Grunt. You know how the reissue business became a cottage industry, right? Two words: lost legend. You’ve heard the story before, or at least read something on Boomkat. Someone wrote an album or two, or five, or twenty. Someone moderately famous (or just a label curator) found those albums unmarked at a record store, brought them home, and deemed them amazing enough to put out again. Or some moderately less obscure cult artist used to tour with the ‘forgotten’ artist, and has now rallied to unearth their old pal’s work. Either way, the reissued works come shrink-wrapped in this myth of the displaced genius, which begs the listener (and, by extension, the record-buying public at large) to grant the poor sap a second chance. Who needs popularity, if you can carve out a place in the Authentic Underground Auteur canon 20 years after your prime?
I’d be lying to you if I claimed to know even half of David Loca’s output as the pseudo-Eighties pet project Part Time. From what I understand, the Los Angeles scenester has been hanging around since the late-Nineties in other folks’ bands, and then branched off into his bedroom to dwell in a parallel pop reality where he could fabricate a legacy through sheer persistence (and lots of twiddling on the synths). I’m not too sure what makes Spell #6 a noteworthy breakthrough - Loca still role-plays as an also-ran synthpop casa nova, and still mashes himself into irrelevance with flat production and uninspired love songs. He’s got a few bops, true - and you have to marvel at anyone with the audacity to wedge a full-blown harmonica solo into such an unabashedly uncool, China Crisis-ish romp like ‘Shattered Love’. But when Loca says that he ‘writes in different characters’ – well, if that’s what he wants to call his sopped-up stereotypes, then so be it.

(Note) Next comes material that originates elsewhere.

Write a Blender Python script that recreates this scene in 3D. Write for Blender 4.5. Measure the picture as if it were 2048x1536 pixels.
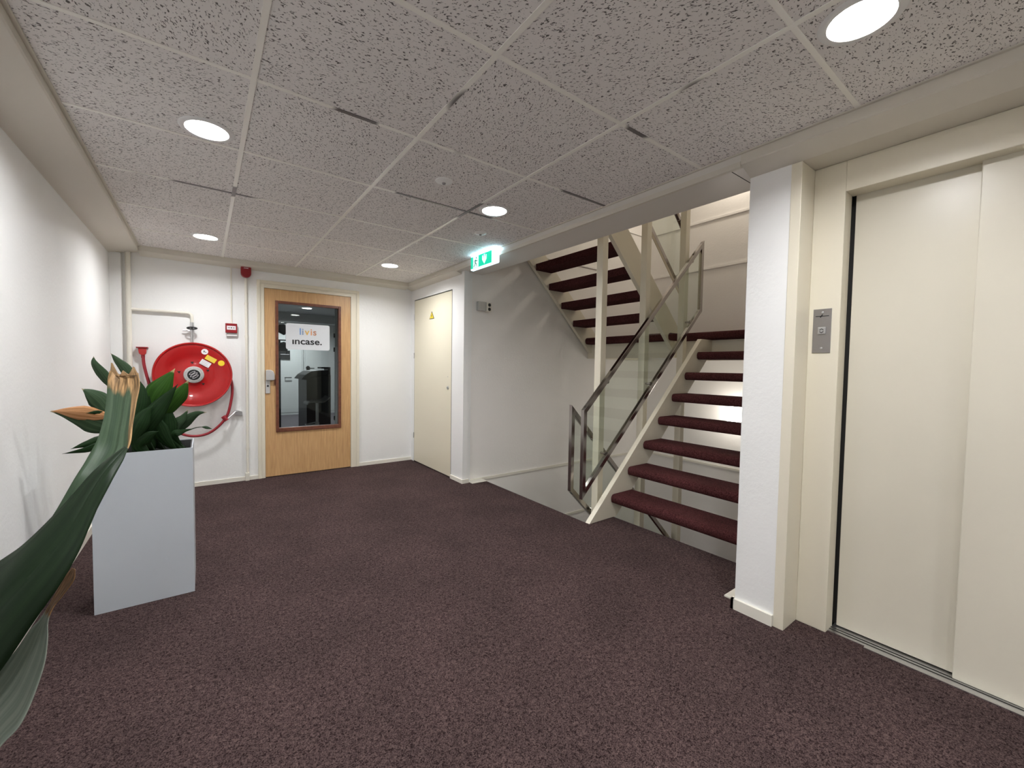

To be fair, you can’t call Spell #6 a bedroom affair anymore - Loca actually camped in a studio to nail these songs down, and you can kinda tell. The one-two volley of ‘Before You Fall Apart’ and ‘Hide’ demonstrate a thorough understanding of how to knock out a new wave hit – just enough momentum to keep running on the treadmill, just enough lift to pretend that a perfect romance waits right above your cigarette smoke. Think the Church without the mystery (the latter, especially), or if Billy Joel settled down with the Only Ones and things worked out for a minute before their schedules split apart. Nothing to write home about, per say – both ‘Hide’ and the AOR-bound, Orchestral Maneuvers In The Dark-esque ‘So Far Away’ talk about assisted escapism, an old pop standby - but for about half the album Part Time makes the new wave shtick work.
Then we reach the title track halfway through, and Loca switches tactics. Once again, you have to admire the glimpse of audacity, to inject a dewy-eyed ballad dedicated solely and unironically to falling in love. In fact, he literally asks us, I’m in love, can’t you see?” – which could have been charming in the right setting, but in this twinkly six-minute crawl, Loca seems to demand empathy - and, by extension, visibility - from the audience. Likewise, ‘It’s Alright With Me’ wedges in a heart-to-heart chat with blatant shades of Crowded House blues (i.e. ‘Don’t Dream It’s Over’, especially). Somewhere in the middle, ‘The Boys That Make Her Cry’ tests your patience with Loca’s flippant Thin White Duke impression; indeed, with no substance but the usual tra la la, a silly song for a silly woman trope to show, our protagonist seems to be pulling his best party trick to a captive audience. “Hey, wanna see me do Bowie?”
If Loca seeks a legacy, then an album this late in the game shouldn’t taste so stale. Even the duet with Ariel Pink, ‘I Can Treat You Better’ (yup, another man-knows-best-for-woman trope) droops into the background, as the esteemed guest simply phones in backup vocals. After all, no modern pedagogic icon could rescue Part Time from their outdated infrastructure – some could call these hackneyed pillars part of the artist’s storied ethos, but I’d call that architect out for throwing up a quick fix that’s only going to block the road for months.